The Irish made it to the final four of the Big East tournament each of the last four seasons, falling to Louisville in each of the last three.
While the 2013-14 season bears virtually no resemblance to Brey’s recent squads that were 38-16 in conference play the previous three seasons, Notre Dame - at least based upon their competitiveness in defeat in its first campaign in the ACC - could prove to be a more difficult out than their current record indicates.
Among the bottom six teams in the ACC, which includes Wake Forest, Miami, Georgia Tech, Boston College and Virginia Tech, the Irish had the smallest margin of defeat in ACC play (7.91 points per game). Of Notre Dame’s 12 losses, only two were by double digits. The other 10 losses were by an average of a mere 6.7 points per game.
The next fewest double-digit losses among the bottom six in the ACC was by Miami, which had four. The Hurricanes also had the second lowest margin of defeat at 8.45. Next came Boston College (9.07), Georgia Tech (11.25), Virginia Tech (12.13) and Wake Forest (14.45).
Of course, the Irish - as the No. 12 or 13 seed -- have to defeat just one of those five other bottom dwellers in the ACC tournament, which as of today would be Georgia Tech. The Irish split a pair of games with the Yellow Jackets, defeated Boston College twice, knocked off Virginia Tech at home in overtime, and lost on the road to Wake Forest and Miami to finish 4-3 against the bottom portion of the ACC.
The winner of the No. 12 vs. No. 13 seed game scheduled for Wednesday at 1 p.m. ET will take on the fifth-place finisher in the ACC. As of today, that’s Pittsburgh, whom the Irish lost to in overtime last weekend.

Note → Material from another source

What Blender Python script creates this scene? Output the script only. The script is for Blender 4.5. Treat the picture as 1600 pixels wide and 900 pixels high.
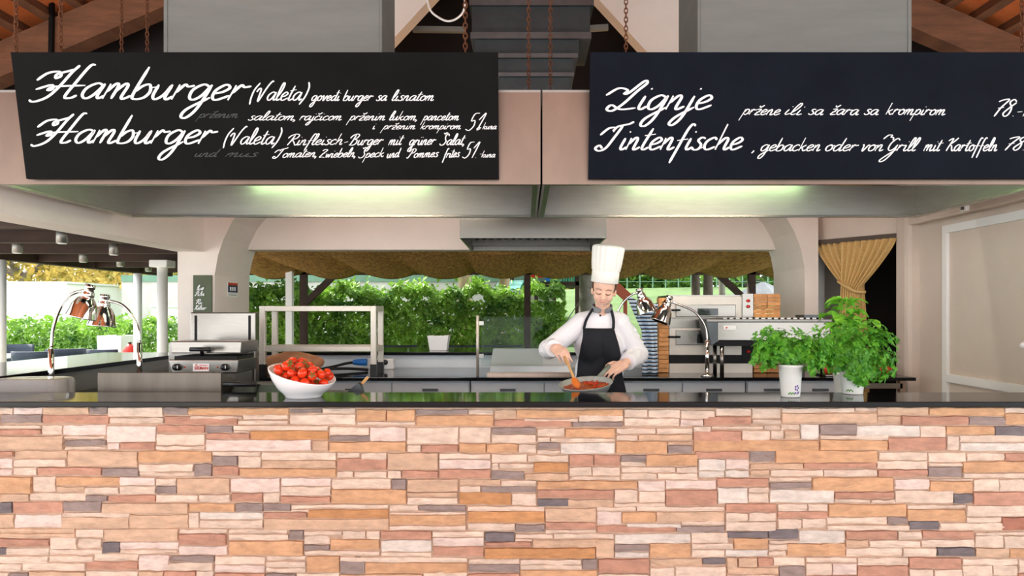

Yet if Clemson defeats the Panthers at the Tigers’ Littlejohn Coliseum Saturday, a victory by the Irish in the first round of the ACC tournament would send them to Thursday afternoon action against Clemson, whom the Irish defeated at home in double overtime on Feb. 11. The offensively-challenged Tigers are always just one poor shooting game away from an early exit.
At this point in the season, the Irish are fighting for little more than respectability and pride as well as a spot in a minor post-season tournament. Yet with nine days to prepare, they’ve been competitive enough with post-season veterans Eric Atkins, Garrick Sherman, Pat Connaughton and Tom Knight to make a little noise in the ACC tournament.